What you will do
Copy the data below exactly, omitting any picture it contains.
------ Provided entries
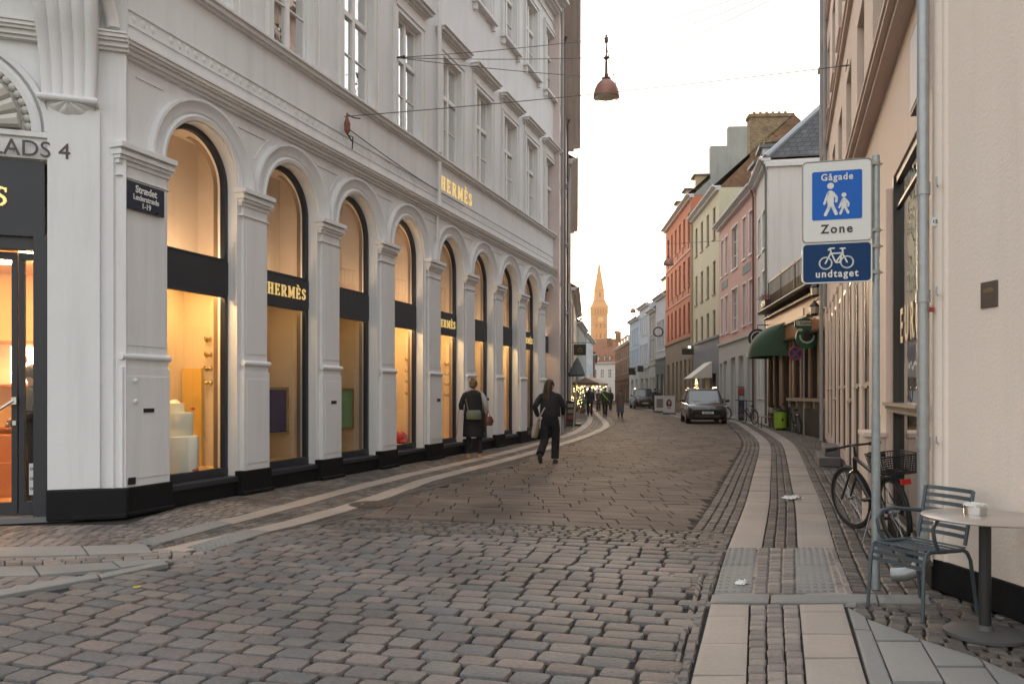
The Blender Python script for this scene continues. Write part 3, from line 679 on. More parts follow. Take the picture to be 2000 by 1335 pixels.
# ---- chamfered corner with doorway
C0 = (FL0[0] + .3253 * -.69 + .9456 * .10, FL0[1] + .9456 * -.69 - .3253 * .10)
ANG_E = atan2(-.327, -.945)
cor = empty('corner_facade', (*C0, 0), ANG_E); cor.parent = shop; cor.rotation_euler = (0, 0, ANG_E - ANG_L)
d_ = Vector((C0[0] - FL0[0], C0[1] - FL0[1])); ca_, sa_ = cos(-ANG_L), sin(-ANG_L); cor.location = (d_.x * ca_ - d_.y * sa_, d_.x * sa_ + d_.y * ca_, 0)
def EB(): return MB(1)
e = EB()
e.box(-.02, .76, -.4, -.001, 0, 5.3); e.box(.76, 3.2, -.4, -.03, 4.02, 5.3); e.box(-.02, 4.0, -.4, 0, 5.3, 14.0)
e.box(.24, .76, 0, .05, .34, 4.55); e.box(.76, 3.2, -.03, .0, 3.97, 4.22)
e.box(2.6, 4.0, -.4, 0, 0, 4.02)
# lunette arch over the door
e.arc(1.72, 4.26, [(.80, -.02), (.80, .03), (.86, .045), (.90, .03), (.90, -.02)]); e.arc(1.72, 4.26, [(.93, -.02), (.93, .04), (.99, .05), (1.0, -.02)])
e.box(.62, 2.8, -.02, .04, 4.20, 4.26)
e.build('corner_wall', PLAST, cor, bevel=.006)
c2 = EB(); corn(-.05, 4.0, 5.25, [(.035, .05), (.05, .09), (.03, .13), (.04, .16), (.02, .18)], c2)
c2.build('corner_cornice', TRIM, cor)
c3 = EB(); c3.box(-.04, .765, -.02, .09, 0, .335); c3.box(-.04, .5, -.02, .13, 0, .06); c3.build('corner_plinth', PLINTH, cor, bevel=.015)
sh = EB()     # shell in the lunette
for k in range(13):
    t = pi * (k + .5) / 13; sh.tube([(1.72 + .12 * cos(t), .0, 4.28 + .1 * sin(t)), (1.72 + .45 * cos(t), .025, 4.28 + .45 * sin(t)), (1.72 + .70 * cos(t), .05, 4.28 + .70 * sin(t))], [.02, .055, .085], 8)
for k in range(27):
    t = pi * (k + .5) / 27; sh.ball((1.72 + .77 * cos(t), .0, 4.27 + .77 * sin(t)), .045, 8, 5)
sh.build('lunette_shell', mat('carved pale stone', (.58, .56, .52), .8, .1, 5, .3, 60), cor, smooth=True)
# bracket under the balcony
bk = EB()
prof = [(.14, 4.62), (.13, 4.75), (.15, 5.0), (.22, 5.25), (.33, 5.5), (.40, 5.75), (.42, 6.0), (.40, 6.3)]
def grid(mb, P):
    n, m = len(P), len(P[0]); mb.add([p for r_ in P for p in r_], [(a * m + b, a * m + b + 1, (a + 1) * m + b + 1, (a + 1) * m + b) for a in range(n - 1) for b in range(m - 1)])
PR_ = smooth(prof, 4); rowsP = []
for o, z in PR_:
    ex = (z - 4.6) * .05; a, b = .285 - ex, .80 + ex; row = [(a, 0, z)]
    for k in range(61): u = k / 60; row.append((a + (b - a) * u, o * (.93 + .07 * (1 - abs(2 * ((u * 5) % 1) - 1) ** 3)) + .016 * abs(sin(5 * pi * u)) ** .6, z))
    rowsP.append(row + [(b, 0, z)])
grid(bk, rowsP)
bk.tube([(.25, .13, 4.63), (.84, .13, 4.63)], .035, 10); bk.box(.26, .83, .0, .15, 4.60, 4.66)
R_ = .255; rowsP = []
for r1 in [k / 8 for k in range(9)]:
    rowsP.append([(.545 + R_ * r1 * cos(t), .015 + .13 * (1 - r1 ** 2.2) * (.35 + .65 * 1) * (.75 + .25 * abs(cos(4.5 * t))), 4.61 - R_ * .62 * r1 * sin(t)) for t in [pi * k / 54 for k in range(55)]])
grid(bk, rowsP)
bk.build('bracket', PLAST, cor, smooth=True, bevel=.008)
bl = EB(); bl.box(-.1, 4, .0, .75, 6.28, 6.5); bl.box(-.1, 4, 0, .85, 6.5, 6.6); bl.build('balcony', TRIM, cor)
text('street_lettering', 'PLADS 4', .245, mat('bronze letters', (.07, .055, .05), .5, .1, 6), cor, (.53, .052, 3.985), sg=1, depth=.008, bold=0, align='RIGHT', sx=1.0)
fs = EB(); fs.box(.80, 2.6, -.05, -.01, 3.12, 3.955); fs.build('fascia', ANTH, cor)
ft = MB(1); slab_text(ft, 'HERMÈS', 0, 0, .21, -.01, .012); fo = ft.build('door_lettering', GOLD, cor)
for v in fo.data.vertices: v.co.x = -v.co.x
fo.location = (1.14 + wordlen('HERMÈS', .21), 0, 3.43)
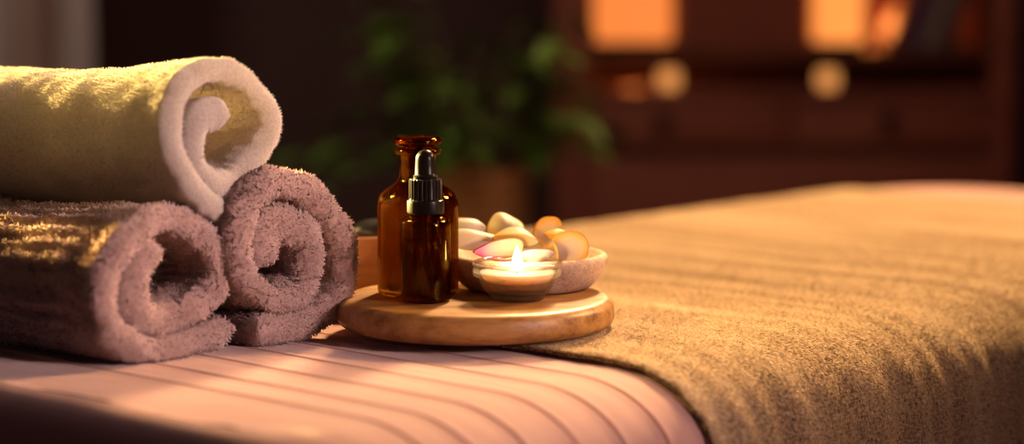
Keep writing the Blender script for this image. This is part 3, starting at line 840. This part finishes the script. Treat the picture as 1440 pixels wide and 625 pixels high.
------------
Correct answer
The Blender Python script for this scene continues. Write part 3, from line 679 on. More parts follow. Take the picture to be 2000 by 1335 pixels.
# ---- chamfered corner with doorway
C0 = (FL0[0] + .3253 * -.69 + .9456 * .10, FL0[1] + .9456 * -.69 - .3253 * .10)
ANG_E = atan2(-.327, -.945)
cor = empty('corner_facade', (*C0, 0), ANG_E); cor.parent = shop; cor.rotation_euler = (0, 0, ANG_E - ANG_L)
d_ = Vector((C0[0] - FL0[0], C0[1] - FL0[1])); ca_, sa_ = cos(-ANG_L), sin(-ANG_L); cor.location = (d_.x * ca_ - d_.y * sa_, d_.x * sa_ + d_.y * ca_, 0)
def EB(): return MB(1)
e = EB()
e.box(-.02, .76, -.4, -.001, 0, 5.3); e.box(.76, 3.2, -.4, -.03, 4.02, 5.3); e.box(-.02, 4.0, -.4, 0, 5.3, 14.0)
e.box(.24, .76, 0, .05, .34, 4.55); e.box(.76, 3.2, -.03, .0, 3.97, 4.22)
e.box(2.6, 4.0, -.4, 0, 0, 4.02)
# lunette arch over the door
e.arc(1.72, 4.26, [(.80, -.02), (.80, .03), (.86, .045), (.90, .03), (.90, -.02)]); e.arc(1.72, 4.26, [(.93, -.02), (.93, .04), (.99, .05), (1.0, -.02)])
e.box(.62, 2.8, -.02, .04, 4.20, 4.26)
e.build('corner_wall', PLAST, cor, bevel=.006)
c2 = EB(); corn(-.05, 4.0, 5.25, [(.035, .05), (.05, .09), (.03, .13), (.04, .16), (.02, .18)], c2)
c2.build('corner_cornice', TRIM, cor)
c3 = EB(); c3.box(-.04, .765, -.02, .09, 0, .335); c3.box(-.04, .5, -.02, .13, 0, .06); c3.build('corner_plinth', PLINTH, cor, bevel=.015)
sh = EB()     # shell in the lunette
for k in range(13):
    t = pi * (k + .5) / 13; sh.tube([(1.72 + .12 * cos(t), .0, 4.28 + .1 * sin(t)), (1.72 + .45 * cos(t), .025, 4.28 + .45 * sin(t)), (1.72 + .70 * cos(t), .05, 4.28 + .70 * sin(t))], [.02, .055, .085], 8)
for k in range(27):
    t = pi * (k + .5) / 27; sh.ball((1.72 + .77 * cos(t), .0, 4.27 + .77 * sin(t)), .045, 8, 5)
sh.build('lunette_shell', mat('carved pale stone', (.58, .56, .52), .8, .1, 5, .3, 60), cor, smooth=True)
# bracket under the balcony
bk = EB()
prof = [(.14, 4.62), (.13, 4.75), (.15, 5.0), (.22, 5.25), (.33, 5.5), (.40, 5.75), (.42, 6.0), (.40, 6.3)]
def grid(mb, P):
    n, m = len(P), len(P[0]); mb.add([p for r_ in P for p in r_], [(a * m + b, a * m + b + 1, (a + 1) * m + b + 1, (a + 1) * m + b) for a in range(n - 1) for b in range(m - 1)])
PR_ = smooth(prof, 4); rowsP = []
for o, z in PR_:
    ex = (z - 4.6) * .05; a, b = .285 - ex, .80 + ex; row = [(a, 0, z)]
    for k in range(61): u = k / 60; row.append((a + (b - a) * u, o * (.93 + .07 * (1 - abs(2 * ((u * 5) % 1) - 1) ** 3)) + .016 * abs(sin(5 * pi * u)) ** .6, z))
    rowsP.append(row + [(b, 0, z)])
grid(bk, rowsP)
bk.tube([(.25, .13, 4.63), (.84, .13, 4.63)], .035, 10); bk.box(.26, .83, .0, .15, 4.60, 4.66)
R_ = .255; rowsP = []
for r1 in [k / 8 for k in range(9)]:
    rowsP.append([(.545 + R_ * r1 * cos(t), .015 + .13 * (1 - r1 ** 2.2) * (.35 + .65 * 1) * (.75 + .25 * abs(cos(4.5 * t))), 4.61 - R_ * .62 * r1 * sin(t)) for t in [pi * k / 54 for k in range(55)]])
grid(bk, rowsP)
bk.build('bracket', PLAST, cor, smooth=True, bevel=.008)
bl = EB(); bl.box(-.1, 4, .0, .75, 6.28, 6.5); bl.box(-.1, 4, 0, .85, 6.5, 6.6); bl.build('balcony', TRIM, cor)
text('street_lettering', 'PLADS 4', .245, mat('bronze letters', (.07, .055, .05), .5, .1, 6), cor, (.53, .052, 3.985), sg=1, depth=.008, bold=0, align='RIGHT', sx=1.0)
fs = EB(); fs.box(.80, 2.6, -.05, -.01, 3.12, 3.955); fs.build('fascia', ANTH, cor)
ft = MB(1); slab_text(ft, 'HERMÈS', 0, 0, .21, -.01, .012); fo = ft.build('door_lettering', GOLD, cor)
for v in fo.data.vertices: v.co.x = -v.co.x
fo.location = (1.14 + wordlen('HERMÈS', .21), 0, 3.43)
Keep writing the Blender script for this image. This is part 3, starting at line 840. This part finishes the script. Treat the picture as 1440 pixels wide and 625 pixels high.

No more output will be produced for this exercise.